Wednesday, 9 December 2009

Drinking Laws & Culture

In the course of our work we obtained a certain amount of information about the law and practice relative to liquor licensing law in other countries. A number of our consultees drew our attention to the fact that in some countries, such as those in southern Europe, there appear to be very liberal regimes but with few obvious signs of public drunkenness or disorder among local residents. We have given careful consideration to such evidence as we have about the law and practice in such countries. However, we are of the view that great care must be taken before one can safely proceed on the basis that a system which appears to operate successfully in one country can simply be replicated here with the same results. In our opinion cultural backgrounds and norms probably play a much larger part in determining social behaviour than any laws regulating the sale and consumption of alcohol, and we therefore doubt whether it can safely be assumed that what works in, for example, Italy or Spain will necessarily work here.

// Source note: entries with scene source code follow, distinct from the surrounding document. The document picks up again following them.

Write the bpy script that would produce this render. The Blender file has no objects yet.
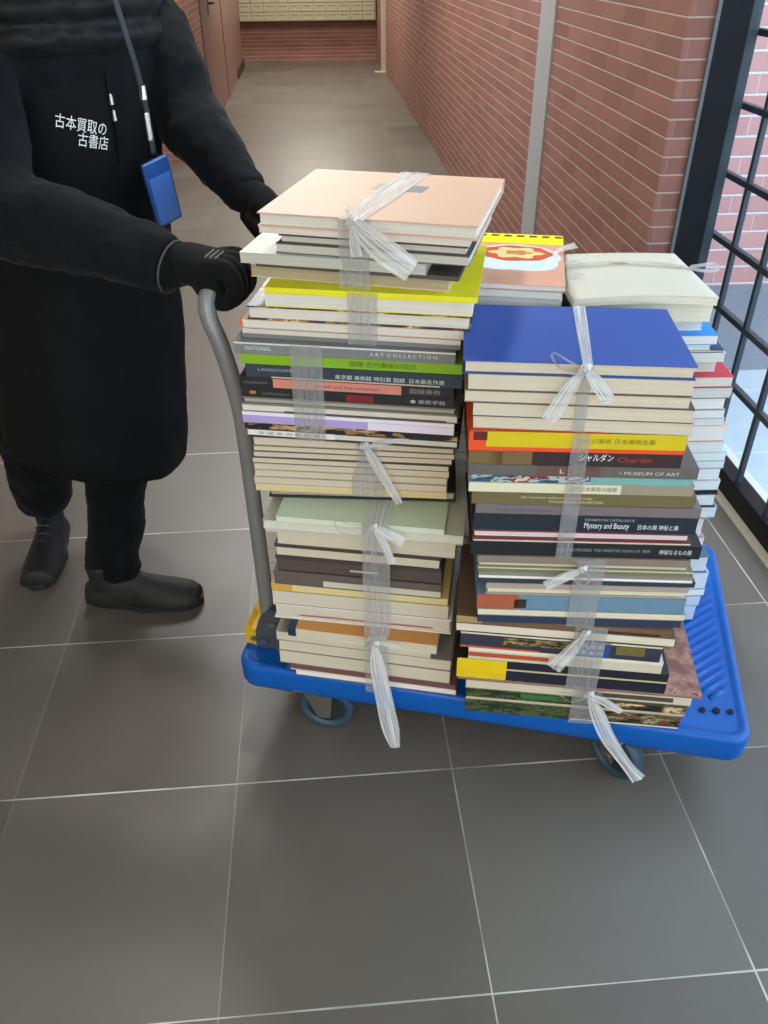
import bpy, bmesh, math, random
from mathutils import Vector, Matrix, Euler
from mathutils.bvhtree import BVHTree
random.seed(7)
PI = math.pi
S = bpy.context.scene
COL = S.collection

# ------------------------------------------------------------------ camera, world, lights, exposure
H = 1.415
cam_d = bpy.data.cameras.new('camera'); cam = bpy.data.objects.new('camera', cam_d); COL.objects.link(cam)
pitch, yaw, roll = math.radians(35.10), math.radians(4.42), math.radians(-0.3746)
fw = Vector((math.sin(yaw)*math.cos(pitch), math.cos(yaw)*math.cos(pitch), -math.sin(pitch)))
rt = Vector((math.cos(yaw), -math.sin(yaw), 0)); up = rt.cross(fw)
rt2 = rt*math.cos(roll)+up*math.sin(roll); up2 = -rt*math.sin(roll)+up*math.cos(roll)
M = Matrix((rt2, up2, -fw)).transposed().to_4x4(); M.translation = (0, 0, H)
cam.matrix_world = M
cam_d.sensor_fit = 'VERTICAL'; cam_d.sensor_height = 24.0; cam_d.lens = 814.27*24.0/1024.0
cam_d.clip_start = 0.05
S.camera = cam
S.view_settings.view_transform = 'Standard'; S.view_settings.look = 'None'
S.view_settings.gamma = 1; S.view_settings.exposure = 0.6
S.view_settings.use_curve_mapping = False

w = bpy.data.worlds.new('daylight'); S.world = w; w.use_nodes = True
bg = w.node_tree.nodes['Background']; bg.inputs[0].default_value = (0.70, 0.84, 1.0, 1); bg.inputs[1].default_value = 4.2

def area(name, loc, sx, sy, power, col, target=None):
    d = bpy.data.lights.new(name, 'AREA'); d.shape = 'RECTANGLE'; d.size = sx; d.size_y = sy
    d.energy = power; d.color = col
    o = bpy.data.objects.new(name, d); o.location = loc; COL.objects.link(o)
    if target:
        o.rotation_euler = (Vector(target)-Vector(loc)).to_track_quat('-Z', 'Y').to_euler()
    return o
WARM = (1.0, 0.965, 0.85)
area('ceiling_panel_or_fill', (-0.02, 2.15, 2.42), 0.16, 0.16, 14, WARM)
area('ceiling_panel_or_fill', (0.0, 6.4, 2.42), 0.5, 0.9, 36, WARM)
area('ceiling_panel_or_fill', (0.0, 10.2, 2.42), 0.5, 0.9, 46, WARM)
area('ceiling_panel_or_fill', (0.0, 12.2, 2.42), 0.9, 0.3, 30, WARM)
area('ceiling_panel_or_fill', (-0.9, -0.6, 2.42), 0.7, 0.7, 8, WARM)
area('ceiling_panel_or_fill', (-0.45, 4.3, 2.42), 0.9, 0.9, 44, (.95, .98, 1.0))  # cool fill added to brighten the right wall and the mid floor
area('front_fill_light', (-0.5, -2.4, 1.5), 2.2, 1.6, 46, (1.0, 0.95, 0.87), target=(0, 1.5, .7))  # unseen fill added behind the camera to light the book fronts

# ------------------------------------------------------------------ materials
def lin(c):
    if isinstance(c, str):
        c = c.lstrip('#'); c = [int(c[i:i+2], 16)/255 for i in (0, 2, 4)]
        c = [x/12.92 if x <= .04045 else ((x+.055)/1.055)**2.4 for x in c]
    return (*c[:3], 1)
def nn(t, typ, **kw):
    n = t.nodes.new(typ)
    for k, v in kw.items(): setattr(n, k, v)
    return n
def math_n(t, op, a, b=None, clamp=False):
    n = nn(t, 'ShaderNodeMath', operation=op, use_clamp=clamp)
    for i, v in enumerate((a, b)):
        if v is None: continue
        if isinstance(v, (int, float)): n.inputs[i].default_value = v
        else: t.links.new(v, n.inputs[i])
    return n.outputs[0]
def mixc(t, fac, a, b):
    n = nn(t, 'ShaderNodeMix', data_type='RGBA')
    for sock, v in ((n.inputs[0], fac), (n.inputs[6], a), (n.inputs[7], b)):
        if isinstance(v, (int, float)): sock.default_value = v
        elif isinstance(v, tuple): sock.default_value = v
        else: t.links.new(v, sock)
    return n.outputs[2]
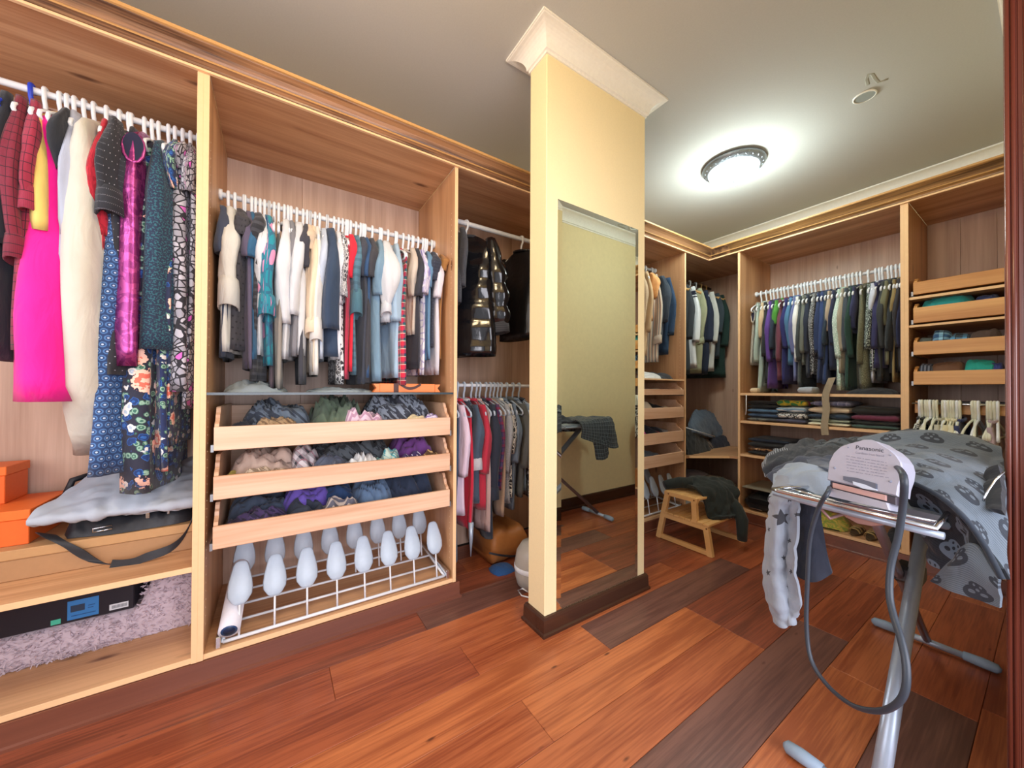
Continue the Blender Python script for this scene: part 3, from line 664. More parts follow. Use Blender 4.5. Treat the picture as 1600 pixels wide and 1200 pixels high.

On the other hand, we have obtained some assistance from an examination of current, and proposed, law and practice in countries where, so far as we can determine, cultural and other considerations are not significantly different from those in Scotland. We have already made reference to the Republic of Ireland and to the Isle of Man. We have also had regard to current proposals for reform of licensing law in England and Wales. For some time those proposals were to be found only in a White Paper issued by the Home Office.

However, in November 2002 legislation which builds on the proposals in the White Paper was announced in The Queen’s Speech, and since then we have been following the progress of the Licensing Bill with interest. In addition, we have become aware of certain practices which are followed in the Province of British Columbia in Canada.